**GIVEN DATA:**
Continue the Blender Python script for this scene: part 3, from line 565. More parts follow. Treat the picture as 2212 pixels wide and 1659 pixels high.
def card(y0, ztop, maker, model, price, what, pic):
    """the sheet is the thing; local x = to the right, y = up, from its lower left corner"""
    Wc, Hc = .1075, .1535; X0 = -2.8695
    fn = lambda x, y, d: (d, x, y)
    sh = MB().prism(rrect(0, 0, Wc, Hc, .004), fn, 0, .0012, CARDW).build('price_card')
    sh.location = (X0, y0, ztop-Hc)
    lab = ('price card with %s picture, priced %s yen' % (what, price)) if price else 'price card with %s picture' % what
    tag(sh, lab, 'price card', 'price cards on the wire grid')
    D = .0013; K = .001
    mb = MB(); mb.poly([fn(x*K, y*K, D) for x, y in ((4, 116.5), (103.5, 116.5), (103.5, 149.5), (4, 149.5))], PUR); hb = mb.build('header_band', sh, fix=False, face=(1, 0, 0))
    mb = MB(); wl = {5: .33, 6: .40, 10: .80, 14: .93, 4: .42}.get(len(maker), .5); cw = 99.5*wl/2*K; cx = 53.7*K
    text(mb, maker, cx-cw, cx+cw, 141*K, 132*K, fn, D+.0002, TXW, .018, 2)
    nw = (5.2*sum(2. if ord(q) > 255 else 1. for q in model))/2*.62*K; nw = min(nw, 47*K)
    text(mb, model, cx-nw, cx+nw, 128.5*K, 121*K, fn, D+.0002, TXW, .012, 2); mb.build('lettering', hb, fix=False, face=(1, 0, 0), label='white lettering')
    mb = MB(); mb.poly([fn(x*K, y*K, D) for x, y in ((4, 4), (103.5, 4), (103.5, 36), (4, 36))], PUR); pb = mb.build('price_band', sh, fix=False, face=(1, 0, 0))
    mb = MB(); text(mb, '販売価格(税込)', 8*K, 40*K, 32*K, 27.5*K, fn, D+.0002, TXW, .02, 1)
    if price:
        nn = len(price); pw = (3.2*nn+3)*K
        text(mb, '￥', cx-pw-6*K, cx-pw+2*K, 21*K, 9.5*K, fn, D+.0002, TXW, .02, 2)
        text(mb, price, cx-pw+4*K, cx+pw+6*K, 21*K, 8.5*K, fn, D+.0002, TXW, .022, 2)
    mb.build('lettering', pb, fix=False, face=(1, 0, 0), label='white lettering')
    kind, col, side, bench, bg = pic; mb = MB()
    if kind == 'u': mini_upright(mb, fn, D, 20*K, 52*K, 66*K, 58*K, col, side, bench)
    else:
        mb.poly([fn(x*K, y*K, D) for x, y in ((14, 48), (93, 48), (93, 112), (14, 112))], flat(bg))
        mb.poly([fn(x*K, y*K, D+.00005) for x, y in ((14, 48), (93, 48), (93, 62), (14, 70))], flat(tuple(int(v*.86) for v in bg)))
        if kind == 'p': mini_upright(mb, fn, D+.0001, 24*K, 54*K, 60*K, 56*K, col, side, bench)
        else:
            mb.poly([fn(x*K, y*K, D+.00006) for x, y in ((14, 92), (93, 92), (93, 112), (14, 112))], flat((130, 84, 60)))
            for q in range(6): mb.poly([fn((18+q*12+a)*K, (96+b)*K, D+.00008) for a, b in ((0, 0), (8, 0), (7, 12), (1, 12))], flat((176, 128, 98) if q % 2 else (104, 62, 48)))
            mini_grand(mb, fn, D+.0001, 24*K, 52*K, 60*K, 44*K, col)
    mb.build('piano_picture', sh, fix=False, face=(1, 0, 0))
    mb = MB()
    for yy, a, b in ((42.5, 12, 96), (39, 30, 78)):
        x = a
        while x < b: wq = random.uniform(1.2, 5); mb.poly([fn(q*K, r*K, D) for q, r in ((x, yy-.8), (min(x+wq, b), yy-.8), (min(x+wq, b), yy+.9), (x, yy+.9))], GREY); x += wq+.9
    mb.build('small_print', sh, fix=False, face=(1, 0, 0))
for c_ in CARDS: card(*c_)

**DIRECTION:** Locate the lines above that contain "from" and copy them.

**COMPLETE ANSWER:**
Continue the Blender Python script for this scene: part 3, from line 565. More parts follow. Treat the picture as 2212 pixels wide and 1659 pixels high.
    """the sheet is the thing; local x = to the right, y = up, from its lower left corner"""